A segunda dimensão crítica, é econômica e social. A Amazônia não tem uma agenda econômica compatível com o objetivo de manter a floresta em pé. A visão econômica predominante ainda é a mesma definida pelo governo militar, que a tratava como um “inferno verde”, a ser conquistado produtivamente para o país. A Amazônia sem uma agenda de longo prazo, que valorize a floresta em pé e crie as bases para o desenvolvimento sustentado do bem-estar de sua comunidade, com elevação de seus índices de educação, saúde e renda e ampliação de suas possibilidades de ascensão social, continuará sendo plataforma de assentamentos e de expansão da “fronteira agrícola”. Foi dessa forma que a definiu a ministra Dilma Roussef, em sua apresentação no lançamento do PAC – Plano de Aceleração do Crescimento. A Amazônia não precisa rodovias ou hidrelétricas tanto quanto precisa de uma base educacional e de pesquisa que dê sustentação a um novo modelo de desenvolvimento para a região. As soluções energéticas para a região podem ser de fontes localmente disponíveis, que prescindem de grandes, lesivas ao ambiente e caríssimas redes de transmissão. A irracionalidade é tanta, que se transporta óleo diesel de caminhão do Sudeste para a Amazônia, para queimá-lo em termelétricas.

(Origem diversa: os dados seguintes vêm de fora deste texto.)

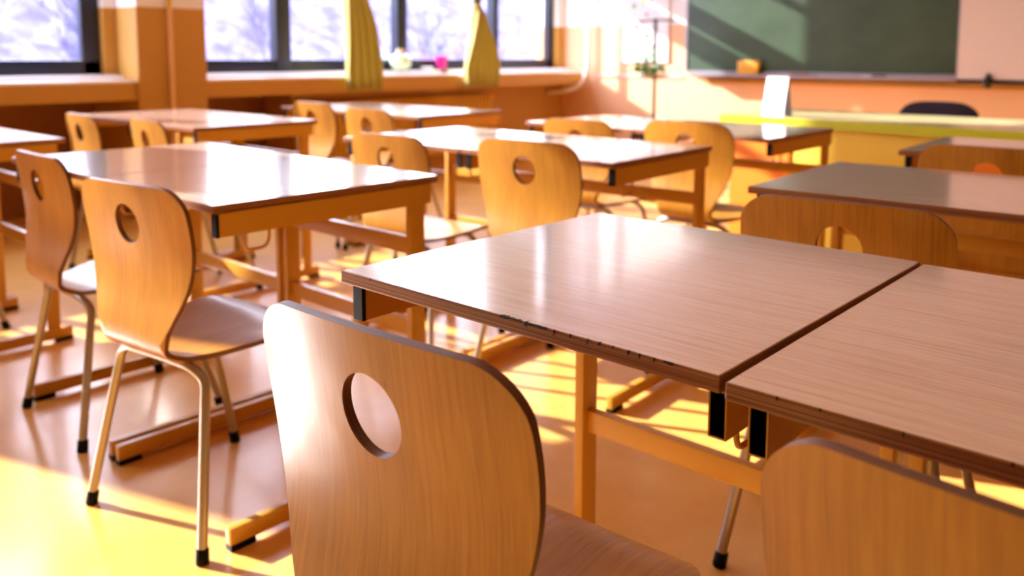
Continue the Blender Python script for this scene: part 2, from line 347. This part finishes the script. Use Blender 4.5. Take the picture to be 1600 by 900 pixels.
def shell_mesh():
    right = []
    ts = [.055*(1-math.cos(PI/2*k/10)) for k in range(11)]
    ts += [.055+(LT-.10-.055)*k/64 for k in range(1, 65)] + [LT-.10*math.cos(PI/2*k/10)*1 for k in range(1, 11)]
    for t_ in ts: right.append((halfw(t_), t_))
    top = [(x, -.004*(1-(x/.13)**2)) for x in [-.13+.26*k/12 for k in range(13)]]
    right[0] = (halfw(0), 0)
    left = [(-x, t_) for x, t_ in reversed(right)]
    bot = [(halfw(LT)*(1-2*k/14), LT) for k in range(1, 14)]
    topl = [(-halfw(0)+2*halfw(0)*k/14, 0) for k in range(1, 14)]
    outer = right + bot + left + topl
    hole = [(HOLE[1]*math.cos(2*PI*k/40), HOLE[0]+HOLE[2]*math.sin(2*PI*k/40)) for k in range(40)]
    pts = outer + hole; no, nh = len(outer), len(hole)
    inner = []
    g = .013; j = 1
    while j*g < LT:
        t_ = j*g; hw = halfw(t_)-.006; n = int(hw/g)
        for i in range(-n, n+1):
            s = i*g
            if ((s/(HOLE[1]+.006))**2+((t_-HOLE[0])/(HOLE[2]+.006))**2) > 1: inner.append((s, t_))
        j += 1
    allp = [Vector(q) for q in pts+inner]
    vs, es, fs, *_ = delaunay_2d_cdt(allp, [(i, (i+1) % no) for i in range(no)]+[(no+i, no+(i+1) % nh) for i in range(nh)], [], 0, 1e-7)
    bm = bmesh.new(); uv = bm.loops.layers.uv.new('UVMap')
    def inside(x, t_): return abs(x) <= halfw(t_)+.0015 and ((x/HOLE[1])**2+((t_-HOLE[0])/HOLE[2])**2) > .999
    for off, flip in ((0, False), (TH, True)):
        V = [bm.verts.new(shell_pt(q.x, q.y, off)) for q in vs]
        for f in fs:
            cx = sum(vs[i].x for i in f)/len(f); ct = sum(vs[i].y for i in f)/len(f)
            if not inside(cx, ct): continue
            idx = list(f) if flip else list(reversed(f))
            face = bm.faces.new([V[i] for i in idx]); face.smooth = True
            for lp, i in zip(face.loops, idx): lp[uv].uv = (vs[i].x, vs[i].y)
        for v_ in [v_ for v_ in V if not v_.link_faces]: bm.verts.remove(v_)
    for loop, sg in ((outer, 1), (hole, -1)):
        rows = []
        for fr, push in ((0, 0), (.12, .0007), (.5, .0011), (.88, .0007), (1, 0)):
            rows.append((fr, [bm.verts.new(shell_pt(q[0], q[1], TH*fr)) for q in loop]))
        n = len(loop); acc = 0
        for (f0, a), (f1, b) in zip(rows, rows[1:]):
            acc = 0
            for k in range(n):
                k2 = (k+1) % n; dl = (Vector(loop[k2])-Vector(loop[k])).length
                q = [a[k], a[k2], b[k2], b[k]]; uvq = [(acc, f0*TH), (acc+dl, f0*TH), (acc+dl, f1*TH), (acc, f1*TH)]
                if sg < 0: q.reverse(); uvq.reverse()
                face = bm.faces.new(q); face.material_index = 1; face.smooth = True
                for lp, u_ in zip(face.loops, uvq): lp[uv].uv = u_
                acc += dl
    return bm
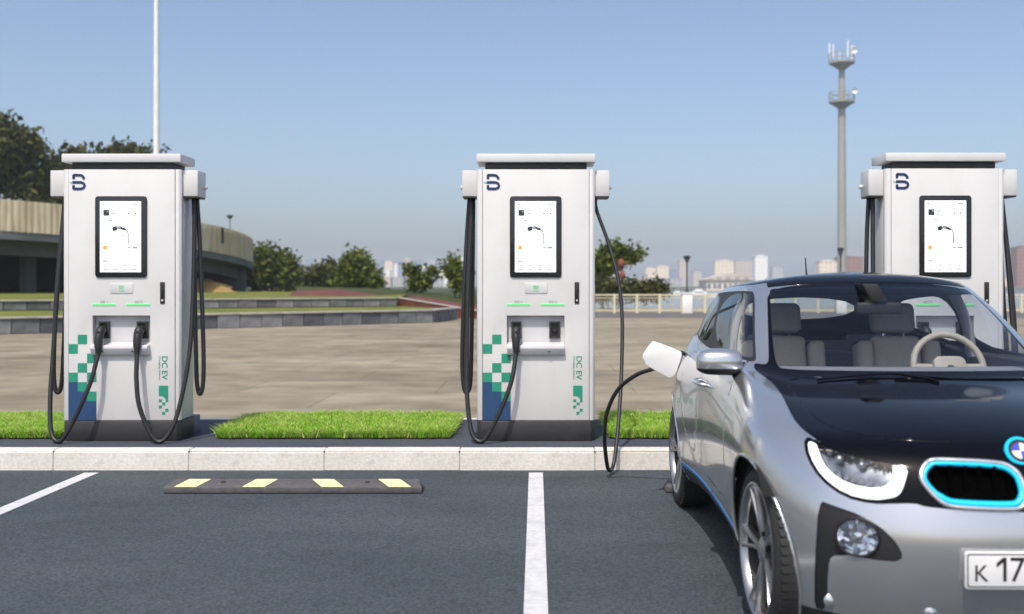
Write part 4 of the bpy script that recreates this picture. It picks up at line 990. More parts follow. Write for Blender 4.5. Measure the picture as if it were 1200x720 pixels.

A terceira dimensão do impasse Amazônico é o da governança. O desmatamento-zero requer não apenas uma agenda, mas um novo modelo de governança. Este, além de tornar real e eficaz a coordenação das ações interfederativas, entre os três níveis de governo, deveria conter instrumentos de transparência e responsabilidade, que assegurem a participação de setores da sociedade amazônica e da comunidade científica e tecnológica no monitoramento da implementação dessa nova agenda para a região.
São poucas as chances de que algum governo ou partido façam essa agenda. Ela terá que se impor aos governos como uma construção solidária das principais forças efetivamente comprometidas com a região, com o envolvimento da comunidade científica e tecnológica e a ativa participação das empresas verdadeiramente interessadas em um pacto pela legalidade, pelo desmatamento-zero e pelo desenvolvimento amazônico ordenado e sustentável.
O Brasil tem o vício de esperar que algum ser iluminado chegue ao governo e resolva os seus problemas, em todos os setores. Isso nunca vai acontecer. Não existe essa força, nem em democracias, nem em ditaduras. Problemas complexos, como o da Amazônia, que envolvem alto grau de conflito entre poderosos interesses em um quadro definido pela ação anêmica do governo, só se resolvem na sociedade. Quando uma nova agenda para a Amazônia se tornar uma demanda social, os governos a abraçarão como sua e a região terá uma ponta de esperança de se livrar da savanização.